THE Co-operative Group has agreed terms for the Project Verde assets being sold off by Lloyds Banking Group, which includes 632 high st bank branches.

Co-op chief executive Peter Marks said the deal will “deliver the biggest shake-up in high street banking in a generation”, creating a bank with a network of more than 1,000 branches and 4.8m customers  which could prove to be a real challenger to the four main clearing banks.

“We believe this would be a great deal for customers, for the public, for UK banking generally and for The Co-operative Group, in particular,” he added.

The Manchester-based organisation is paying a nominal £800m for the assets, which have a balance sheet of around £24bn. It will pay an initial £350m to Lloyds Banking Group, with a further £400m due over the next 25 years subject to certain criteria being met. The Co-op will issue subordinated debt of £350m to fund the initial payment, underwritten by Lloyds.

Lloyds Banking Group, which is selling the branches to meet EU state aid rules following the bail-out of the Bank of Scotland business it acquired in 2008, is also providing £1.5bn of equity capital to help underpin the new organisation’s funding structure.
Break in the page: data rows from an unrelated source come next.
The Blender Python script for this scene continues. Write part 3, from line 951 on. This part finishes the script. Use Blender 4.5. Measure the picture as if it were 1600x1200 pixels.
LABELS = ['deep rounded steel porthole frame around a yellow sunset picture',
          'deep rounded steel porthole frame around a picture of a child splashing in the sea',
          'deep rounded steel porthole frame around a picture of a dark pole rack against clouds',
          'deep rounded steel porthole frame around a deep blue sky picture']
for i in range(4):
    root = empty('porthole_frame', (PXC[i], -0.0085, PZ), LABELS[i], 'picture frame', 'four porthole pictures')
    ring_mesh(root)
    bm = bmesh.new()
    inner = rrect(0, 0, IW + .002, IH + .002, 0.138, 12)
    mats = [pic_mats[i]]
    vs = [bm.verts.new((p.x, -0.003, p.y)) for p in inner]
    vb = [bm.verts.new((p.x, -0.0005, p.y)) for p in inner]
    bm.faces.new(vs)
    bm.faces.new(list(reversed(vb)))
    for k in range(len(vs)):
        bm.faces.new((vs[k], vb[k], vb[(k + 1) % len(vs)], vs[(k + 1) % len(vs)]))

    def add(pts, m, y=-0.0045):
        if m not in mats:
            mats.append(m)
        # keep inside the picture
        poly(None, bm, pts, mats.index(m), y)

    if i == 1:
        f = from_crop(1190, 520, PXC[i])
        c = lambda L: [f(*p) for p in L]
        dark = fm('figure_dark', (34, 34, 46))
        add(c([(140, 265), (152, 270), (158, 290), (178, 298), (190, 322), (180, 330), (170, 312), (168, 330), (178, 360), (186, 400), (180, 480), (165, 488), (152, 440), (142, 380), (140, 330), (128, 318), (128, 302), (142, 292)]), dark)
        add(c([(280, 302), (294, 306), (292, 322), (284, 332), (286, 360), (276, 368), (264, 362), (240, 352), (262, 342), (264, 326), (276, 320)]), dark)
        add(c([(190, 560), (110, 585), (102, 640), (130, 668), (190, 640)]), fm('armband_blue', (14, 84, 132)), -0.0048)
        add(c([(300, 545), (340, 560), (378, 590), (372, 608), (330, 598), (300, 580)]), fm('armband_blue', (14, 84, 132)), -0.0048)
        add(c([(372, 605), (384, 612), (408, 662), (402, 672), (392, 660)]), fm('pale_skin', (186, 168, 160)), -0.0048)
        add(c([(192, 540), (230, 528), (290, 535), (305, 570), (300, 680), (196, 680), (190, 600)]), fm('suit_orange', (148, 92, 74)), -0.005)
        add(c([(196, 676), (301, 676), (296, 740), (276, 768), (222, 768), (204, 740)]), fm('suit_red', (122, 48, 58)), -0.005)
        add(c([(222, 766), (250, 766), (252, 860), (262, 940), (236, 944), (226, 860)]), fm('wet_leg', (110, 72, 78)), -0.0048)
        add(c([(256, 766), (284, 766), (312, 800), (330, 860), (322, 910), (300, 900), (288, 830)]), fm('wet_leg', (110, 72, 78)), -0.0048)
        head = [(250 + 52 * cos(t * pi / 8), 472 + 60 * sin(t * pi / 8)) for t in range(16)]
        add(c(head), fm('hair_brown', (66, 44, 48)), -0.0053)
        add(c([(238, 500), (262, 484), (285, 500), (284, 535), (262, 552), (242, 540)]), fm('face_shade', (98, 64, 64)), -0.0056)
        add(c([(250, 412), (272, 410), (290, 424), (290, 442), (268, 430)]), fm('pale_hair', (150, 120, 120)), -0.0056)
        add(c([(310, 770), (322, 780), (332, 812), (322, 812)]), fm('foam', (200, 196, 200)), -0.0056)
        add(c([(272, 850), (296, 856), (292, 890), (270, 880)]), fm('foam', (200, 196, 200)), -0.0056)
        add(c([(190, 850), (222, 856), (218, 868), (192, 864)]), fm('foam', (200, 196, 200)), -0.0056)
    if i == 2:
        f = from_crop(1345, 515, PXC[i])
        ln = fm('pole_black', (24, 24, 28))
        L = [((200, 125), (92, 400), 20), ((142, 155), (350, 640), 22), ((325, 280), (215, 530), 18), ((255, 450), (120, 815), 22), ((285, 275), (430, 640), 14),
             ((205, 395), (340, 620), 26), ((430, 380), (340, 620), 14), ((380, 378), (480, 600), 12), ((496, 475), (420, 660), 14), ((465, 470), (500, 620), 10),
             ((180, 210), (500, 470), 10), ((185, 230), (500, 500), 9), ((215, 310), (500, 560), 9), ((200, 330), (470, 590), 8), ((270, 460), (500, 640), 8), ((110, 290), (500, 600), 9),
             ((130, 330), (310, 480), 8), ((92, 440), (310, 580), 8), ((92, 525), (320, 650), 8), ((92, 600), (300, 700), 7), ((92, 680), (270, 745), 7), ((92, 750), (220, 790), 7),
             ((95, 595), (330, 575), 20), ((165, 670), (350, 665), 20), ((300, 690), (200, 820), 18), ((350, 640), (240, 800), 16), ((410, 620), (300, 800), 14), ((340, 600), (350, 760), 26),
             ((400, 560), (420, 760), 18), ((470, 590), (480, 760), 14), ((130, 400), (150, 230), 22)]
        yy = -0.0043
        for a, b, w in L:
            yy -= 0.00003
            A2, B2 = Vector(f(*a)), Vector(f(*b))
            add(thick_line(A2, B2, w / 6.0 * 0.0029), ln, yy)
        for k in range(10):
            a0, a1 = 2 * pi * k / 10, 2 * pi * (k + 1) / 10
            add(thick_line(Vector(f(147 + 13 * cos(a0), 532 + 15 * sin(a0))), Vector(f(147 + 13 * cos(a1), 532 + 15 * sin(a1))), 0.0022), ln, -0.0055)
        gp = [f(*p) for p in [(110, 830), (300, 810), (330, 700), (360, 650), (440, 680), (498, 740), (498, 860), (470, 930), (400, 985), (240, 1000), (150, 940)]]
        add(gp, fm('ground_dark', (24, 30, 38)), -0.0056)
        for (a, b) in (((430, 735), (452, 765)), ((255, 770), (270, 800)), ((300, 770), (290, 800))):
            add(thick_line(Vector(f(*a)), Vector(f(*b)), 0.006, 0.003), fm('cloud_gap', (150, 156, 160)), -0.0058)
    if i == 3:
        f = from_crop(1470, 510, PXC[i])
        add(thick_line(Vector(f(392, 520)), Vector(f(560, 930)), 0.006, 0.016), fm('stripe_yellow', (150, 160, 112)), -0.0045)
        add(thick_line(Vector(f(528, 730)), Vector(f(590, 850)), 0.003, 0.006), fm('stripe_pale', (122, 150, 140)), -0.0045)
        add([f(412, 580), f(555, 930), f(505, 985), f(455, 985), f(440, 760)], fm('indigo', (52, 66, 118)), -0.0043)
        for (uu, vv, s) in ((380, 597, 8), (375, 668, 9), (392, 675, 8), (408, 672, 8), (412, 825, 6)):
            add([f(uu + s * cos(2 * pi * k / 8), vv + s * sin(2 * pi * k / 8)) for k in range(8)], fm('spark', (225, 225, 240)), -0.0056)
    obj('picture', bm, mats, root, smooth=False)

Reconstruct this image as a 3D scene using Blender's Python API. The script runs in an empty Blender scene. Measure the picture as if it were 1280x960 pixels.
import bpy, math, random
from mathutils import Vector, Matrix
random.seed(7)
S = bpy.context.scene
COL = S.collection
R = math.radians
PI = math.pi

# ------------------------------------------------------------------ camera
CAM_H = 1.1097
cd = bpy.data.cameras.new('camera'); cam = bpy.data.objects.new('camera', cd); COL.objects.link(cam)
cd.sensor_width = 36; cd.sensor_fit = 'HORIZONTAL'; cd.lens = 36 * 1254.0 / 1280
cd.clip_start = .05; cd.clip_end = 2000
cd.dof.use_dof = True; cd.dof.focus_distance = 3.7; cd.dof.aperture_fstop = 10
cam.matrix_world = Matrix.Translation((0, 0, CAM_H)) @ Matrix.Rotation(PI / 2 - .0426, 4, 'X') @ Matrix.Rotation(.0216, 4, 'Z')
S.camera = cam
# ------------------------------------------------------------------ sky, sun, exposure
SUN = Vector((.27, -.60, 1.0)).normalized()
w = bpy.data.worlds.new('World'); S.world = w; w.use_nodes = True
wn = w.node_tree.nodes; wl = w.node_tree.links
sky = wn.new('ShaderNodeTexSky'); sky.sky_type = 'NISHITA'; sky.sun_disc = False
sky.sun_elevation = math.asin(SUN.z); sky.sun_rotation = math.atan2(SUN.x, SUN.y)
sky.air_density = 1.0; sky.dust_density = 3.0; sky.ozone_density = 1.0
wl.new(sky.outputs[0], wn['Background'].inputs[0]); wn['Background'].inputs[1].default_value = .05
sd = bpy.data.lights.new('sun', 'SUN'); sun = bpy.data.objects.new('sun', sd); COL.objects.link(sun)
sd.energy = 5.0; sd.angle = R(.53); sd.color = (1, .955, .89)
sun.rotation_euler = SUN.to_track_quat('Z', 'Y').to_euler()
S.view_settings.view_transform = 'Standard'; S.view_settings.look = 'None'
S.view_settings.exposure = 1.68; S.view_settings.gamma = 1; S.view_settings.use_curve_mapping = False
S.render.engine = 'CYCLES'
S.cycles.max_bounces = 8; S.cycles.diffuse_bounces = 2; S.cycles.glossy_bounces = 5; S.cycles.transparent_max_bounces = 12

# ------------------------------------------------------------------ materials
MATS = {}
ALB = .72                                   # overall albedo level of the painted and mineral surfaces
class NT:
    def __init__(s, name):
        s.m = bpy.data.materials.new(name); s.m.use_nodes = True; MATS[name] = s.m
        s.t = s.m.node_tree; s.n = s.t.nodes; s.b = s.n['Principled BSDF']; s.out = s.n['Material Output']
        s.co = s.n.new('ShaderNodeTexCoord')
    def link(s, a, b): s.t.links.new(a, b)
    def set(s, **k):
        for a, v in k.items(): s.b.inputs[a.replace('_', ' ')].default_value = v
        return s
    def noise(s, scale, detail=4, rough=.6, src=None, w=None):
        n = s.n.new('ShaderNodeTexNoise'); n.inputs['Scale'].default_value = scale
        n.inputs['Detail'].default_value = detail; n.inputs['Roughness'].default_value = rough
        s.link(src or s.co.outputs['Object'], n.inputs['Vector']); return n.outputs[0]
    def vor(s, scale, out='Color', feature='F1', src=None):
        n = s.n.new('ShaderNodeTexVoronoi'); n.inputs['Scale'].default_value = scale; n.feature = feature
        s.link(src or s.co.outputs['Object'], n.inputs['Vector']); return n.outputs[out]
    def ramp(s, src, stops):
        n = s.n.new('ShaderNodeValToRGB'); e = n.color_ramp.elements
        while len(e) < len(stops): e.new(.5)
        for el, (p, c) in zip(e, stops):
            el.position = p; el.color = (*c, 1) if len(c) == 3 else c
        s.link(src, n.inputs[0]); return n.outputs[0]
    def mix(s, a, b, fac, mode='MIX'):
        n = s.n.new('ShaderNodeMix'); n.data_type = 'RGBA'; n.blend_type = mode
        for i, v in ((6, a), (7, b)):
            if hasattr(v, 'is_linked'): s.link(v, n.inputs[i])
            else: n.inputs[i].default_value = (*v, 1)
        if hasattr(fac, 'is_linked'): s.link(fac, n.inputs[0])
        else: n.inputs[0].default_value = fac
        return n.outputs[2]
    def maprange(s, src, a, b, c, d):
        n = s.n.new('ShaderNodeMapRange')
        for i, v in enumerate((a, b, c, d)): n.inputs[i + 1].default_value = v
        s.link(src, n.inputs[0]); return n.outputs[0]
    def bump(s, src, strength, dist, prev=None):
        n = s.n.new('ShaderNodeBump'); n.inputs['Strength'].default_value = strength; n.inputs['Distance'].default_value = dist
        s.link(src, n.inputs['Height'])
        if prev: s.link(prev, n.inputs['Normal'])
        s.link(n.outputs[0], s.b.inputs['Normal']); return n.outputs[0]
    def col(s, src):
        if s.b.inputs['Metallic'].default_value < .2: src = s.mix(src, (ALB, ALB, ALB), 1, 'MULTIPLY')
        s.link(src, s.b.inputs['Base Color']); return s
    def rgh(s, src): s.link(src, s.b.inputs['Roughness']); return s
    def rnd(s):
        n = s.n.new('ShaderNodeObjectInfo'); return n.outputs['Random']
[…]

The deal is still subject to due diligence being completed as well as approval from both boards, the FSA, Treasury and the European Commission.

The combined organisation will have a market share of around 7% of all the personal accounts held in the UK. The branches being transferred from the group will use the TSB brand from next year. It will also continue to run as a separate entity until eventually being integrated into existing Co-op bank systems from 2015.

Mr Marks added: “So far as UK banking generally is concerned, this would be a great deal because it would help restore trust in a sector whose image has been badly tarnished over recent years.

“Despite the crisis in the financial sector, our bank has continued to go from strength to strength, coming through the financial crisis in great shape and maintaining our ethical and socially responsible credentials. Whilst we are not at the end of the road yet, we are pleased to have reached this important milestone and look forward to continuing to work with Lloyds Banking Group to reach a final agreement.”

Gary Greenwood, an analyst with Shore Capital Partners, said: “The shape and size of the business being transferred is different to that originally envisaged, being both smaller (only £24bn of assets versus £64bn originally) and match-funded (the original disposal group had a £32bn funding gap) … a necessity in our view, if the Co-op was ever going to be able to reach an agreement.”